Egipto es hoy el país en el que la persecución religiosa a los cristianos se muestra de manera más encarnizada. Grupos de fanáticos musulmanes atacan y queman iglesias cristianas coptas actuando con absoluta impunidad. El 10 por ciento de la población total de Egipto, equivalente a unos 15 millones de fieles, profesa una religión establecida en el país de los faraones desde el año 42 después de Cristo. En rigor, la profundidad histórica del culto copto es tal que en árabe clásico la palabra «copto» quiere decir «egipcio». Su identidad es tan clara que, incluso, tienen un idioma propio. Hoy, sin embargo, viven en el desamparo.

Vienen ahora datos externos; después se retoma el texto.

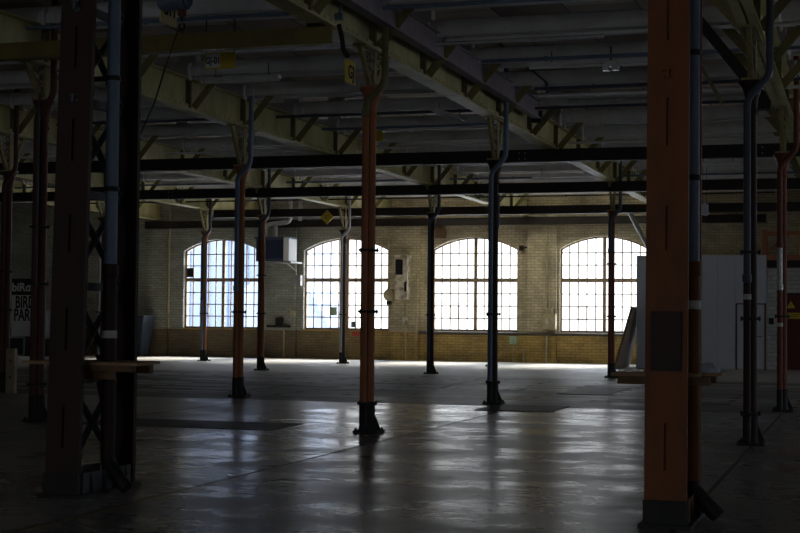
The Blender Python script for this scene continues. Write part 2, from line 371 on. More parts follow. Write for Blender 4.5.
# ------------------------------------------------------------------ iron columns
_cache = {}
def cached(key, fn, mat):
    if key not in _cache: _cache[key] = fn().mesh(key, mat)
    return _cache[key]
def shaft_mb(cap):
    return MB().lathe([(.07, .1), (.068, .36), (.066, .40), (.064, 1.2), (.060, cap - .42), (.078, cap - .40), (.078, cap - .37), (.062, cap - .35),
                       (.075, cap - .22), (.12, cap - .08), (.16, cap - .03), (.165, cap)], n=20)
def shoe_mb():
    m = MB().box(-.165, -.165, 0, .165, .165, .03).lathe([(.1, .03), (.082, .1), (.078, .36), (.08, .37)], n=18)
    for a, b, q in ((1, 0, 1), (-1, 0, .75), (0, 1, .9)):
        u, v = Vector((a, b, 0)) * q, Vector((-b, a, 0)) * .012
        p = [u * .07 + Vector((0, 0, .03)), u * .16 + Vector((0, 0, .035)), u * .145 + Vector((0, 0, .08)), u * .075 + Vector((0, 0, .24))]
        m.add([q - v for q in p] + [q + v for q in p], [(0, 1, 2, 3), (7, 6, 5, 4), (0, 4, 5, 1), (1, 5, 6, 2), (2, 6, 7, 3), (3, 7, 4, 0)])
    for x in (-.135, .135):
        for y in (-.135, .135): m.lathe([(.018, .03), (.018, .06)], (x, y, 0), 6)
    return m
def bracket_mb(cap):
    H = GB - cap; m = MB()
    m.bar((0, -.07, cap), (0, -.5, GB - .02), .09, .05, (1, 0, 0)); m.bar((0, .07, cap), (0, .5, GB - .02), .09, .05, (1, 0, 0))
    m.box(-.09, -.52, GB - .03, .09, .52, GB - .002); m.box(-.12, -.14, cap, .12, .14, cap + .03)
    # pierced centre post and web lattice
    m.box(-.05, -.065, cap, -.04, -.03, GB - .03); m.box(-.05, .03, cap, -.04, .065, GB - .03); m.box(.04, -.065, cap, .05, .065, GB - .03)
    k = 0; z = cap + .03
    while z < GB - .1: m.box(-.05, -.03, z, -.04, .03, z + .045); z += .13
    for sgn in (1, -1):
        for q in (.35, .65, .88):
            m.bar((0, sgn * .05, cap + H * (q + .1)), (0, sgn * (.07 + .43 * q), cap + H * q), .02, .03, (1, 0, 0))
            m.bar((0, sgn * .05, cap + H * (q - .18)), (0, sgn * (.07 + .43 * q), cap + H * q), .02, .03, (1, 0, 0))
    return m
def clamp_mb():
    m = MB()
    for s, c in ((-1, (0, 0)), ):
        m.lathe([(.064, 0), (.074, .005), (.074, .035), (.064, .04)], (0, 0, 0), 16)
    m.box(-.13, -.06, .005, -.06, -.03, .035); m.box(.06, -.03, .005, .105, .03, .035); m.tube([(-.118, -.045, -.01), (-.118, -.045, .05)], .011, 6); m.tube([(.094, 0, -.01), (.094, 0, .05)], .011, 6)
    m.box(-.11, -.165, .005, .015, -.15, .035); m.box(-.11, -.16, .005, -.098, -.03, .035); m.box(.003, -.16, .005, .015, -.03, .035)
    return m
PX, PY, PR = -.047, -.105, .045
def pipe_mb(z0, z1, top=False, cap=4.27, elbow=False):
    pts = []
    if elbow: pts += [(PX + .02, PY - .1, .05), (PX, PY, .22)]
    pts += [(PX, PY, z0)]
    if top: pts += [(PX, PY, cap - .22), (.22, -.13, cap + .05), (.22, -.13, DECK - .01)]
    else: pts += [(PX, PY, z1)]
    m = MB().tube(bend(pts, .09) if len(pts) > 2 else pts, PR, 12)
    for z in ([z0 + .01] if z0 > .3 else []) : m.lathe([(PR, 0), (PR + .012, .005), (PR + .012, .09), (PR, .095)], (PX, PY, z), 14)
    return m
def column(i, j, label, shaft, pipes, cap=4.27, clamps=(1.55,), tape=None, dx=0.):
    t = thing('iron_column', label, 'column', (ROWX[i] + dx, ROWY[j], 0), 'iron columns of the hall')
    link('shaft', cached('shaft %s %.2f' % (shaft, cap), lambda: shaft_mb(cap), shaft), t)
    link('base_shoe', cached('shoe', shoe_mb, 'black'), t)
    obj('pipe_foot', MB().lathe([(PR + .006, .03), (PR + .006, .36), (PR, .365)], (PX, PY, 0), 14), 'black', t)
    link('capital_bracket', cached('bracket %.2f' % cap, lambda: bracket_mb(cap), 'olive_mid'), t)
    for z0, z1, mat, top in pipes:
        link('downpipe', cached('pipe %.2f %.2f %s %s %.2f' % (z0, z1, mat, top, cap), lambda: pipe_mb(z0, z1, top, cap), mat), t)
    for z in clamps: link('pipe_clamp', cached('clamp ' + 'black', clamp_mb, 'black'), t, (0, 0, z))
    if tape: obj('tape_band', MB().lathe([(PR, 0), (PR + .006, .004), (PR + .006, .06), (PR, .065)], (PX, PY, tape), 14), 'tape', t)
    return t
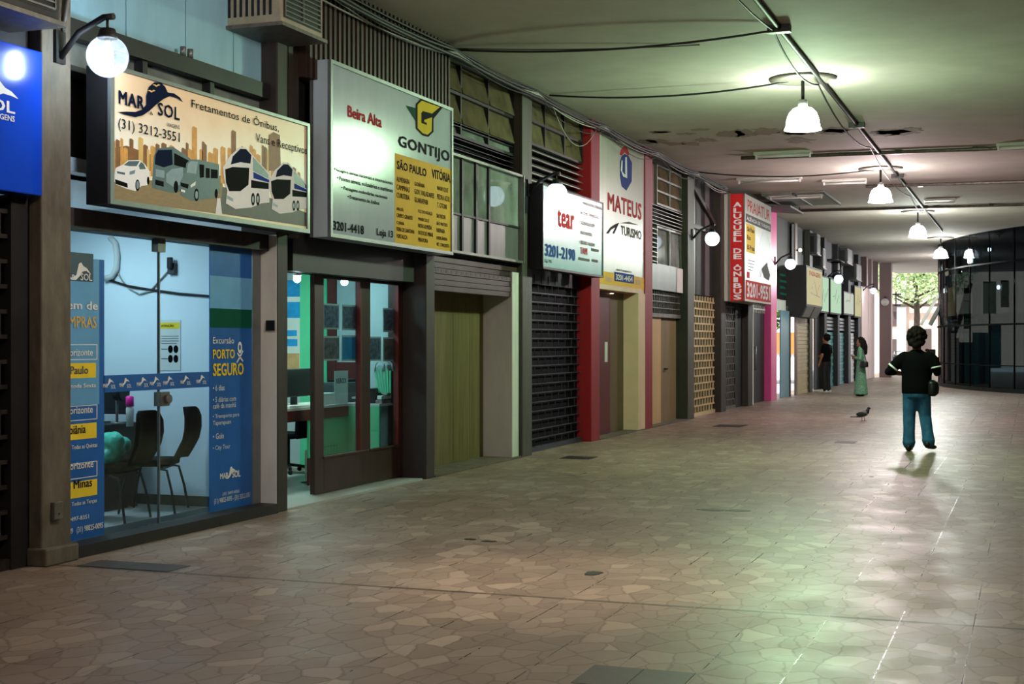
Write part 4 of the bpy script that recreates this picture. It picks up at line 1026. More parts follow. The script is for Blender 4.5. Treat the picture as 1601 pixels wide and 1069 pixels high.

Los ataques y atentados se concentran en Minya, una provincia situada en el sur de ese país, en la que el extremismo ha florecido.
Durante las últimas semanas la iglesia copta se ha visto obligada a tener que cerrar más de una docena de templos para intentar evitar ser objeto de la creciente violencia.
El gobierno egipcio acaba de arrestar a 15 personas, a las que tiene por responsables de los recientes atentados.
Si la vinculación de esos detenidos se comprueba, deberían ser tratados con severidad para controlar las persecuciones religiosas y evitar que aumenten.
La ola de atentados se inició en 2013. Cuatro años después no sólo continúa, sino que se ha ido agravando progresivamente.
Por esto, cabe referirse a una persecución con una peligrosa dosis de continuidad que resulta inaceptable no sólo para la grey cristiana, sino para el mundo civilizado en general, que deberá hacer oír su más profundo rechazo.
Es de esperar entonces que el gobierno egipcio asuma su responsabilidad y ponga fin a la barbarie que se expresa en los intolerantes atentados de corte religioso en uno de los países del mundo cuna de una milenaria civilización, y que debiera rechazar de cuajo el increíble salvajismo evidenciado en los ataques a la minoría copta.